While she used the marriage analogy a good bit last year, she needed time, as with the planning of a real wedding, to plan a ceremony.

When it came time to have the wedding this year, invitations were sent to Fynboe’s seventh-grade students.

“After opening the invitations, we dissected each sentence, color-coding all the subjects and all the predicates, as an introductory exercise,” Fynboe said. “This gave me the opportunity to see their prior knowledge and to quickly review the material I would be teaching. Once we completed that, I created a graphic organizer that represented a wedding chapel. At the top of the graphic organizer there were two boxes, one labeled ‘Subject,’ the other, ‘Predicate.’ In the boxes, the students had to write one thing they knew about each of them.”

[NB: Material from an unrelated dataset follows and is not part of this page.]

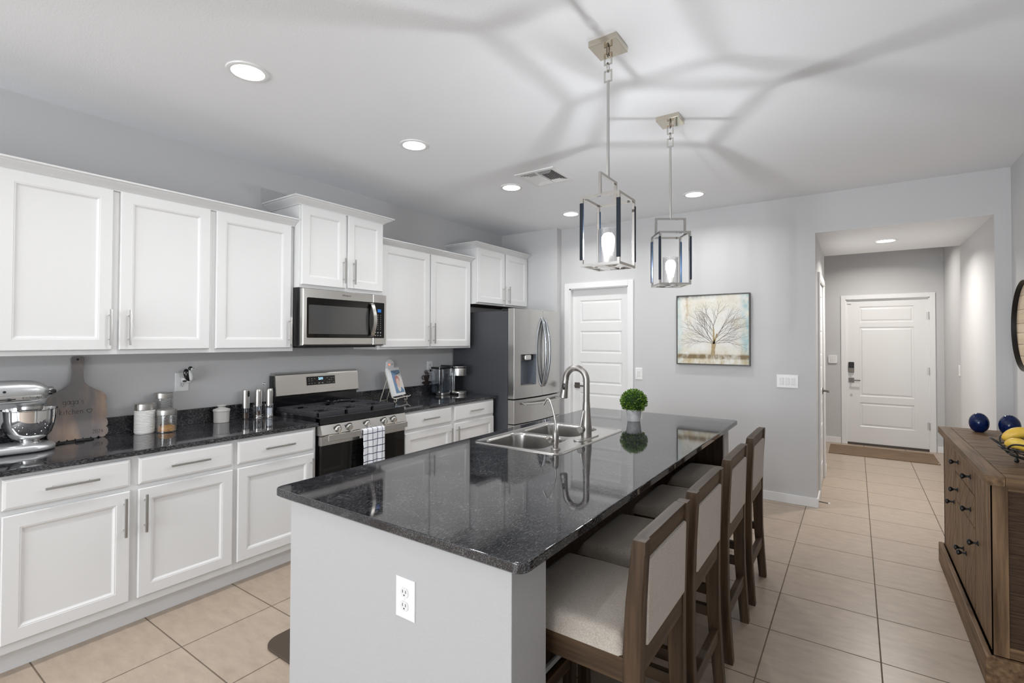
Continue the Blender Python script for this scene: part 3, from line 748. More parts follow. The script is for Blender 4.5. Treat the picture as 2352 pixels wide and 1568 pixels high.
def checkmat():
    m = bpy.data.materials.new('window_check_cotton'); m.use_nodes = True; nt = m.node_tree; N = nt.nodes; L = nt.links; P = N['Principled BSDF']; P.inputs['Roughness'].default_value = .9
    tc = N.new('ShaderNodeTexCoord'); sp = N.new('ShaderNodeSeparateXYZ'); L.new(tc.outputs['Object'], sp.inputs[0])
    nz = N.new('ShaderNodeTexNoise'); nz.inputs['Scale'].default_value = 9; L.new(tc.outputs['Object'], nz.inputs[0])
    outs = []
    for ax, per, off, wd in (('Y', .044, .010, .11), ('Z', .050, .012, .11)):
        a = N.new('ShaderNodeMath'); a.operation = 'MULTIPLY_ADD'; a.inputs[1].default_value = 1 / per; a.inputs[2].default_value = off / per
        dm = N.new('ShaderNodeMath'); dm.operation = 'MULTIPLY_ADD'; dm.inputs[1].default_value = .012; L.new(nz.outputs['Fac'], dm.inputs[0]); L.new(sp.outputs[ax], dm.inputs[2])
        L.new(dm.outputs[0], a.inputs[0])
        f = N.new('ShaderNodeMath'); f.operation = 'FRACT'; L.new(a.outputs[0], f.inputs[0])
        c = N.new('ShaderNodeMath'); c.operation = 'LESS_THAN'; c.inputs[1].default_value = wd; L.new(f.outputs[0], c.inputs[0]); outs.append(c)
    mx = N.new('ShaderNodeMath'); mx.operation = 'MAXIMUM'; L.new(outs[0].outputs[0], mx.inputs[0]); L.new(outs[1].outputs[0], mx.inputs[1])
    mc = N.new('ShaderNodeMix'); mc.data_type = 'RGBA'; mc.inputs[6].default_value = (.74, .76, .80, 1); mc.inputs[7].default_value = (.012, .025, .07, 1)
    L.new(mx.outputs[0], mc.inputs[0]); L.new(mc.outputs[2], P.inputs['Base Color']); return m
tw = b.build('towel_cloth', checkmat(), t, ang=80)
md = tw.modifiers.new('s', 'SOLIDIFY'); md.thickness = .003; md.offset = 0

# ================================================================== MICROWAVE
t = thing('microwave_oven', 'stainless over-the-range microwave with dark window under the raised cabinet', 'microwave', (-3.4, 2.42, 1.42))
MY0, MY1, MZ0, MZ1, MXF = 2.0505, 2.812, 1.425, 1.838, -3.222
MB().box(XW + .002, MXF - .035, MY0 - .0, MY1, MZ0 - .003, MZ1 + .005, .003).build('case', M['black'], t)
ys = 2.672
b = MB(); b.loops(MY0, ys, MZ0 + .004, MZ1, [(0, -.035), (0, -.006), (.006, 0), (.025, 0)], FX(MXF), True, False)
dr = b.build('door', M['steel'], t, ang=25)
b = MB().prism(rrect(MY0 + .030, ys + .005, 1.483, 1.774, .010), FX(MXF), -.002, .0012); b.build('door_glass', M['dglass'], dr)
b = MB().prism(rrect(MY0 + .045, 2.625, 1.512, 1.722, .004), FX(MXF), .001, .0018); b.build('window_screen', M['mglass'], dr)
pts = [(MXF + .002, 2.650, 1.762), (MXF + .018, 2.652, 1.757)] + [(MXF + .020 + .030 * sin(pi * k / 12), 2.650 + .004 * sin(pi * k / 12), 1.755 - .252 * k / 12) for k in range(1, 12)] + [(MXF + .018, 2.652, 1.501), (MXF + .002, 2.650, 1.496)]
b = MB(); bm = b.bm; R0 = []
for i, p in enumerate(pts):
    q0 = Vector(pts[min(i + 1, len(pts) - 1)]) - Vector(pts[max(i - 1, 0)]); q0.normalize(); nn = Vector((q0.z, 0, -q0.x)) * -1; w_ = .016
    R0.append([bm.verts.new(Vector(p) + Vector((0, sy * w_, 0)) + nn * sx * .005) for sy, sx in ((-1, -1), (1, -1), (1, 1), (-1, 1))])
for A, B in zip(R0, R0[1:]):
    for j in range(4): bm.faces.new((A[j], A[(j + 1) % 4], B[(j + 1) % 4], B[j]))
bm.faces.new(R0[0]); bm.faces.new(R0[-1][::-1])
b.build('door_handle', M['steel'], dr, ang=50)
b = MB().text('Whirlpool', MX(MXF + .0005, 2.418, 1.808), .019); b.build('brand_lettering', M['slot'], dr)
b = MB(); b.loops(ys + .001, MY1, MZ0 + .004, MZ1, [(0, -.035), (0, -.006), (.004, 0), (.025, 0)], FX(MXF), True, False); pn = b.build('control_panel', M['steel'], t, ang=25)
MB().prism(rrect(ys + .002, 2.788, 1.483, 1.774, .008), FX(MXF), -.002, .0012).build('panel_glass', M['dglass'], pn)
MB().prism(rrect(2.718, 2.754, 1.695, 1.720, .002), FX(MXF), .001, .0018).build('clock_screen', M['blue_lcd'], pn)
b = MB()
for i in range(11):
    for u in (2.722, 2.750):
        if i in (8,): continue
        b.prism(circ(u, 1.672 - i * .0165, .0032, .0024, 8), FX(MXF), .001, .0016)
for u in (2.697, 2.722, 2.750):
    for v in (1.530, 1.505): b.prism(circ(u, v, .006, .0035, 10), FX(MXF), .001, .0016)
b.build('keypad_legends', M['print'], pn)
MB().box(XW + .05, MXF - .06, MY0 + .06, MY1 - .06, MZ0 - .016, MZ0 - .002, .004).build('bottom_grille', M['blackm'], t)

# ================================================================== FRIDGE
t = thing('french_door_fridge', 'stainless french door fridge with water dispenser and dark grey side', 'fridge', (-3.25, 4.58, 0))
GY0, GY1, GM, GX = 4.122, 5.040, 4.622, -2.820
MB().box(XW + .02, -2.905, GY0 + .003, GY1 - .006, .02, 1.765, .004).build('case', M['fridge_side'], t)
b = MB().box(-2.99, -2.86, GY0 + .012, GY0 + .10, 1.765, 1.790, .004); b.box(-2.99, -2.86, GY1 - .10, GY1 - .012, 1.765, 1.790, .004); b.build('hinge_cover', M['blackm'], t)
def bowed(y0, y1, z0, z1, name, hole=None, cy=4.62, hw=.46, bow=.034):
    """door with a gently bowed front"""
    f = lambda y: GX + bow * (1 - ((y - cy) / hw) ** 2)
    n = 14; ysx = [y0 + .004 + (y1 - y0 - .008) * i / n for i in range(n + 1)]
    zs = [z0, z1]
    if hole:
        ysx = sorted(set([y for y in ysx if abs(y - hole[0]) > .006 and abs(y - hole[1]) > .006] + [hole[0], hole[1]])); zs = [z0, hole[2], hole[3], z1]
    b = MB(); bm = b.bm
    for i in range(len(ysx) - 1):
        for j in range(len(zs) - 1):
            if hole and ysx[i] >= hole[0] - 1e-6 and ysx[i + 1] <= hole[1] + 1e-6 and j == 1: continue
            bm.faces.new([bm.verts.new((f(y), y, z)) for y, z in ((ysx[i], zs[j]), (ysx[i + 1], zs[j]), (ysx[i + 1], zs[j + 1]), (ysx[i], zs[j + 1]))])
    xb = -2.898
    def strip(P):
        for (a, c) in zip(P, P[1:]):
            bm.faces.new([bm.verts.new((a[0], a[1], z)) for z in (z0, z1)] + [bm.verts.new((c[0], c[1], z)) for z in (z1, z0)])
    strip([(xb, y0), (f(y0) - .006, y0), (f(ysx[0]) - .0005, y0 + .002), (f(ysx[0]), ysx[0])])
    strip([(f(ysx[-1]), ysx[-1]), (f(ysx[-1]) - .0005, y1 - .002), (f(y1) - .006, y1), (xb, y1)])
    strip([(xb, y1), (xb, y0)])
    for z in (z0, z1):
        bm.faces.new([bm.verts.new((xb, y0, z))] + [bm.verts.new((f(y), y, z)) for y in ysx] + [bm.verts.new((xb, y1, z))])
    return b.build(name, M['steel_fr'], t, weld=True, ang=30), f
HOLE = (4.222, 4.486, 1.003, 1.322)
dL, ff = bowed(GY0, GM - .002, .876, 1.792, 'door', HOLE)
dRt, _ = bowed(GM + .002, GY1, .876, 1.792, 'door')
fz, _ = bowed(GY0, GY1, .622, .862, 'freezer_drawer')
fz2, _ = bowed(GY0, GY1, .06, .612, 'freezer_drawer')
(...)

Fynboe used many other teaching strategies in her subject and predicate wedding effort, for which Fynboe had help decorating from her husband, Ryan, and her two-year-old daughter, London.

Many others helped as well.

Travis made wedding cakes for each of Fynboe’s seventh grade classes. Cindy Suiter, stepmother of seventh grade students (and twins) Luci and Nelson Suiter, made punch. Student Phillip Wilkerson brought flowers for all to enjoy. Student Emma McReynolds brought a candle as a gift.

“The wedding itself was certainly a community effort,” Fynboe said.

Fynboe, who says she loves her job, is now looking forward to building on the wedding theme.

Now that the subject and predicate are married, “they will live in a happy little place we call the sentence, and in our upcoming units, as we add in other parts of speech and grammar, we’ll be adding to their home and family,” Fynboe said.

Fynboe’s remarkable” students inspire her to come up with creative ways to teach them,” she said.

“Watching their faces and seeing their excitement build as we prepared for this blessed union of souls has me truly counting the days until we can do another celebration like this,” she said.